Information supplied:
+ + +
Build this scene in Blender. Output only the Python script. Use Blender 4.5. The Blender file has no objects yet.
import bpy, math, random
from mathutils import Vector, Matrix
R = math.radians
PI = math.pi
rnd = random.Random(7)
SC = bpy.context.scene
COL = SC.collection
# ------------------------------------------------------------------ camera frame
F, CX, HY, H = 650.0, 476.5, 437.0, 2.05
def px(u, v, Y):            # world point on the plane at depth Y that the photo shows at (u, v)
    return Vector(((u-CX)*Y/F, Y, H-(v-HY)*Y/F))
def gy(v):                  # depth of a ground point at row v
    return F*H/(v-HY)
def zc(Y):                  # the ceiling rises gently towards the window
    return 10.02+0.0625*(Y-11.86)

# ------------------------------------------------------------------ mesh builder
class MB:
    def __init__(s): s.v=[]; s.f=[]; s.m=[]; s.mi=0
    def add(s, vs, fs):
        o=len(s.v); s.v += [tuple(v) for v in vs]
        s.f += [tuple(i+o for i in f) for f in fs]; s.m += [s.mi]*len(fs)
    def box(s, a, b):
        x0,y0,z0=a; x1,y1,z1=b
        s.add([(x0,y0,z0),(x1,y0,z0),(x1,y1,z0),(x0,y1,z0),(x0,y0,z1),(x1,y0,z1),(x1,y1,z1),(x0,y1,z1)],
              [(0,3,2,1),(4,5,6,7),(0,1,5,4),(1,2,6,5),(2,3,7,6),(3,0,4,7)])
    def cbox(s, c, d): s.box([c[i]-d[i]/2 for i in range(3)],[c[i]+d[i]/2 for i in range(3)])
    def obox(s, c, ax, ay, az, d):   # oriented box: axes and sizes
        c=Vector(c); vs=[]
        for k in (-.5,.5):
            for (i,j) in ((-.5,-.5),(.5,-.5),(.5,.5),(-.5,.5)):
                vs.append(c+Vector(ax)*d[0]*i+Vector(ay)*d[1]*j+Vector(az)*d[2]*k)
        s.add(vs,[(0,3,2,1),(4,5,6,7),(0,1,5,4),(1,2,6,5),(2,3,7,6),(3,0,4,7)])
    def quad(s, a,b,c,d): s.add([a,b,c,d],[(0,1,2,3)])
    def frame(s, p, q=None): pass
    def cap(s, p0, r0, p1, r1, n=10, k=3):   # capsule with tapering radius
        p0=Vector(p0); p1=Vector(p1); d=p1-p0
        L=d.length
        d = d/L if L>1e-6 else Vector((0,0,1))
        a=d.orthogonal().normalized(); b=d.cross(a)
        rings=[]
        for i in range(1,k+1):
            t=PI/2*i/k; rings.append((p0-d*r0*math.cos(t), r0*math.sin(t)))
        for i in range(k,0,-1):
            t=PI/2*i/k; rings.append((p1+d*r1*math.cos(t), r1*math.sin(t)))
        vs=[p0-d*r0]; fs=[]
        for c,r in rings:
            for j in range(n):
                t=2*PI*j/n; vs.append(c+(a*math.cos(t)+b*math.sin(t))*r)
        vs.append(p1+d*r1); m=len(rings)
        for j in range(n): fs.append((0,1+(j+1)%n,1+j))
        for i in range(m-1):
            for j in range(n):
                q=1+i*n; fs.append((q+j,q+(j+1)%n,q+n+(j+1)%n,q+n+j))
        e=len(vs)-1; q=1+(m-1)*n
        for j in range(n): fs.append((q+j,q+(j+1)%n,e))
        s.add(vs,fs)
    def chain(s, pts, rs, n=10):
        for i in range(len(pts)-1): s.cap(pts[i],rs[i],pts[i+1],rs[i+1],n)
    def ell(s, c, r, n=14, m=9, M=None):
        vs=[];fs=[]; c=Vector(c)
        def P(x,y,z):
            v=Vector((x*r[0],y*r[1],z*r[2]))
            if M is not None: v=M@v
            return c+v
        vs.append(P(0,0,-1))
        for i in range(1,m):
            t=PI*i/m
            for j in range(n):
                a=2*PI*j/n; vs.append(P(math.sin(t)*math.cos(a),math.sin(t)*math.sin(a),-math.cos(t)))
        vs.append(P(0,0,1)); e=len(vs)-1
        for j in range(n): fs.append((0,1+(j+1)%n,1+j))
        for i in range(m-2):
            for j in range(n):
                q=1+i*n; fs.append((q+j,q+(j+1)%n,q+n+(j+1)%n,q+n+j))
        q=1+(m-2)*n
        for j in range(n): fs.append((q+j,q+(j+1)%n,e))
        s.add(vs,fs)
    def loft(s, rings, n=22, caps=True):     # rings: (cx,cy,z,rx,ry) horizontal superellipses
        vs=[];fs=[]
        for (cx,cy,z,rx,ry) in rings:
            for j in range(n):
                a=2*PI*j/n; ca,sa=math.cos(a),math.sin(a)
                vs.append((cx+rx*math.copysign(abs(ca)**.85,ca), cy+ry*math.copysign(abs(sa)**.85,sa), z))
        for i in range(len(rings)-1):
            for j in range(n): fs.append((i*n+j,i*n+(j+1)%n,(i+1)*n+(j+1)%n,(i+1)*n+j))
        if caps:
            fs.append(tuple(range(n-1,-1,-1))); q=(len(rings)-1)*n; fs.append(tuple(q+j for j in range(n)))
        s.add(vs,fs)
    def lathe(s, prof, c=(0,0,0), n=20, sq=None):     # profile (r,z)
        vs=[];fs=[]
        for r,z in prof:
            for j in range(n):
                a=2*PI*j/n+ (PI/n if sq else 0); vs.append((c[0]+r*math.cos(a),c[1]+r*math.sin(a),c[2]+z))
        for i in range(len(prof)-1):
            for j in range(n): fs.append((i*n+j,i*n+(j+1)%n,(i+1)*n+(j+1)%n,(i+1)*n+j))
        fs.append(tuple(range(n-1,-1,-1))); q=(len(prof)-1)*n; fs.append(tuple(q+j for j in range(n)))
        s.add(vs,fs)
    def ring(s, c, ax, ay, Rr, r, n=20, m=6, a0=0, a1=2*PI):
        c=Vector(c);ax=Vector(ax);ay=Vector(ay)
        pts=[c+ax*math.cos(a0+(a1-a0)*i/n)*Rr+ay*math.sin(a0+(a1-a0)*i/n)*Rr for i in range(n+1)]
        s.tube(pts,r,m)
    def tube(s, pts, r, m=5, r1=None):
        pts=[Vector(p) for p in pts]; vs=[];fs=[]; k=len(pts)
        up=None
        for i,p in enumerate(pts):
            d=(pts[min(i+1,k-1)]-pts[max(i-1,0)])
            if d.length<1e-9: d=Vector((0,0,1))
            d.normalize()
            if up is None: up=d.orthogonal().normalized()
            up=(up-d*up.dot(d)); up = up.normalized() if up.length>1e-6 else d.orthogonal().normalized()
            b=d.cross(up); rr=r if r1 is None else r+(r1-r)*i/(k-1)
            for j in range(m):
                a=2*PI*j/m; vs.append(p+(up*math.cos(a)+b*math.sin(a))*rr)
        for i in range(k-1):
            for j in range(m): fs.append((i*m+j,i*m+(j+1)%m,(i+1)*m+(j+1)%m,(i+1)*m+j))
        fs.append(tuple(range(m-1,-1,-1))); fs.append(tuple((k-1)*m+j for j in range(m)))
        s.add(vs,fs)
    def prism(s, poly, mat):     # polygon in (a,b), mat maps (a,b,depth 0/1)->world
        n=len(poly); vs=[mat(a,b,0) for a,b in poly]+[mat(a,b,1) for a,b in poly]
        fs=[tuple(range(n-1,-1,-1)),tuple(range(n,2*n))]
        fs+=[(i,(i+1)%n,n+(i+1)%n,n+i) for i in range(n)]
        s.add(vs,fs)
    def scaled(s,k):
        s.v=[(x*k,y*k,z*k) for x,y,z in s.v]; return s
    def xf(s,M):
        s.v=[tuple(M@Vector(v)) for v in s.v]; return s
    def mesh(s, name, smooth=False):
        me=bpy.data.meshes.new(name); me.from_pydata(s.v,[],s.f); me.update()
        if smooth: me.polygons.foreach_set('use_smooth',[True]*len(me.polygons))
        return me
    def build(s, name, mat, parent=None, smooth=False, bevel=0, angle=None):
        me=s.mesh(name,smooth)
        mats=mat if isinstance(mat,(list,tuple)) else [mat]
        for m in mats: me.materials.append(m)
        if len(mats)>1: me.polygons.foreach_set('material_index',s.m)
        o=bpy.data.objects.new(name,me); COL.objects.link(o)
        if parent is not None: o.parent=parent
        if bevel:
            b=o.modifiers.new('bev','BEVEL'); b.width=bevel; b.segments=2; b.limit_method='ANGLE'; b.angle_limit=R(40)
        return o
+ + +
Exercise details: Look at the material above and copy, word for word, its lines from the first through the one containing "return 10.02+0.0625*(Y-11.86)".

Correct response:
Build this scene in Blender. Output only the Python script. Use Blender 4.5. The Blender file has no objects yet.
import bpy, math, random
from mathutils import Vector, Matrix
R = math.radians
PI = math.pi
rnd = random.Random(7)
SC = bpy.context.scene
COL = SC.collection
# ------------------------------------------------------------------ camera frame
F, CX, HY, H = 650.0, 476.5, 437.0, 2.05
def px(u, v, Y):            # world point on the plane at depth Y that the photo shows at (u, v)
    return Vector(((u-CX)*Y/F, Y, H-(v-HY)*Y/F))
def gy(v):                  # depth of a ground point at row v
    return F*H/(v-HY)
def zc(Y):                  # the ceiling rises gently towards the window
    return 10.02+0.0625*(Y-11.86)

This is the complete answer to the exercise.